Clements : J’ai une relation profonde avec ce film, il revient de loin. C’était très dur de le voir faire un flop au box-office. Il faut dire qu’on était pris entre plusieurs feux, notamment la mésentente entre Roy Edward Disney (NDRL : le neveu de Walt Disney) et Michael Eisner, qui se battaient pour le contrôle de l’entreprise. On a un peu subi tout ça.
La Princesse et la grenouille (2009)
Devenu grand manitou de Disney, John Lasseter tente un grand retour de l’animation traditionnelle et fait revenir Musker et Clements à la maison (ils avaient quitté l’entreprise en 2005). Avec son feeling à l’ancienne inspiré de Cendrillon, le film est une féérie visuelle qui remet la princesse et la magie au coeur du débat. Le succès est mitigé et la 2D se mettra en sommeil deux ans plus tard chez Disney, avec Winnie l’Ourson.

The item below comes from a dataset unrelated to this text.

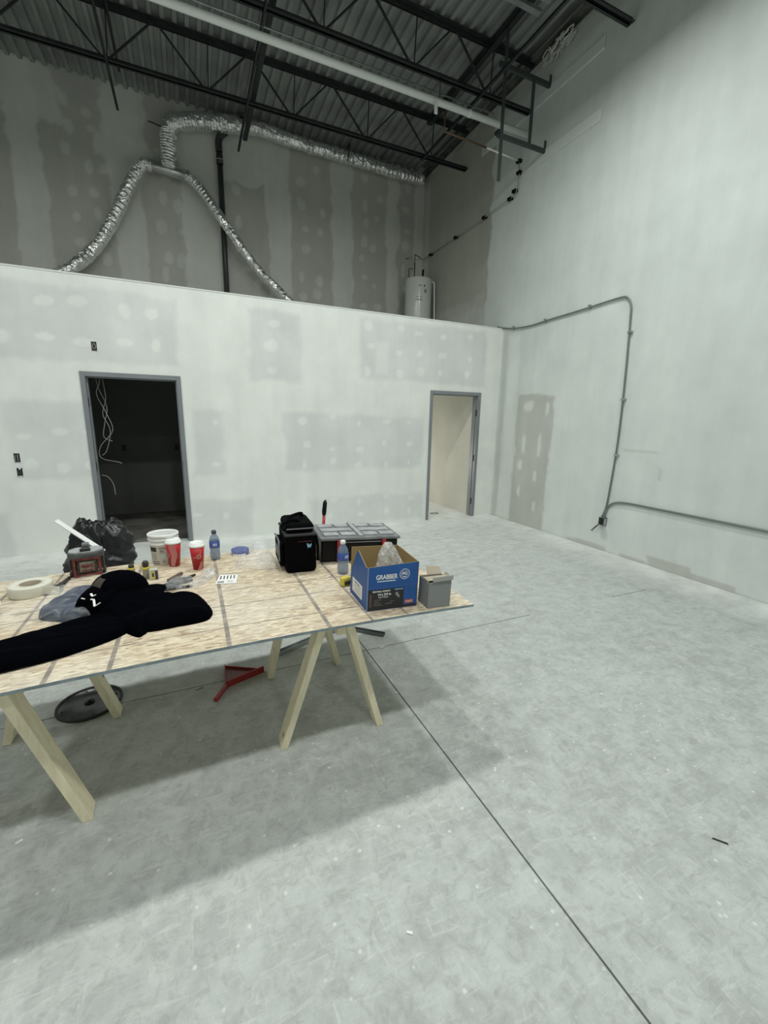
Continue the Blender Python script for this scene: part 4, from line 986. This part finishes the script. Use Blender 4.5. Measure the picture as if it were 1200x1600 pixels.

Musker : John Lasseter était à 100 % derrière l’idée fait de faire le film en 2D, dessiné à la main. C’était une formidable opportunité de repartir dans cette direction, de bosser "à l’ancienne". En plus ça se passe à la Nouvelle-Orléans et l’ouragan Katrina a eu lieu six mois avant qu’on ne commence le film. On voulait célébrer la ville, sa culture, et tout ce qui fait sa diversité. La 2D était parfaite pour ça, c’était comme replonger dans la magie du passé. Je crois qu’on en avait besoin.
Clements : Avec La Princesse et la grenouille, on revenait à une formule plus traditionnelle des classiques Disney, ce qui était totalement approprié par rapport à l’histoire. Et c’était le premier film animé à la main depuis plusieurs années. On est toujours fans de ce style d’animation et on espère que ça reprendra à un moment. Je crois que Disney est toujours ouvert à ça, si le sujet correspond à ce style.
Vaiana, la légende du bout du monde (2016)
Exit la 2D, pour la première fois, Musker et Clements expérimentent l’animation par ordinateur, poussés dans cette voie par John Lasseter. Comme leur héroïne, ils naviguent à vue, apprennent petit à petit les règles complexes qui gouvernent cette nouvelle technologie. Une vibrante fable écolo sur une héroïne qui, pour une fois, n’a pas de prince charmant. Vaiana redéfinit les contours de l’animation et réussit à donner vie à deux éléments réputés indomptables dans l’animation 3D : les cheveux et l’eau. Un bond en avant. Époustouflant.
Musker : On cherchait le thème de notre prochain film et l’univers dans lequel il se déroulerait. Et j’ai toujours été intrigué par le Pacifique Sud. J’avais lu les livres de Melville et Conrad, vu les peintures de Paul Gauguin, et ça me semblait être un endroit visuellement stimulant, très riche. Aucun film Disney ne se déroule là-bas, à part Lilo et Stitch - mais c’était spécifiquement à Hawaï. John Lasseter a adoré cet univers mais il trouvait notre travail trop superficiel. Il voulait qu’on aille en plus en profondeur. Alors on est parti plusieurs semaines dans le Pacifique Sud, il y a quatre ans, pour s'imprégner de la culture, comprendre ce que ça veut dire de vivre sur une île.
Clements : L’idée de faire ce film en 2D m’a titillé. Mais la 3D s’est imposée logiquement. Parce que là-bas, il y a du volume partout dans le paysage et sur les visages des gens. C’est comme s’ils étaient sculptés, taillés dans la roche. L’idée d’utiliser l’ordinateur m’a semblé encore plus justifiée après m’être rendu compte de ça. Et l’animation de l’eau à elle seule imposait la 3D. C’était un challenge. Il a fallu expérimenter, tenter des choses. Mais le résultat est au-delà de toutes nos espérances.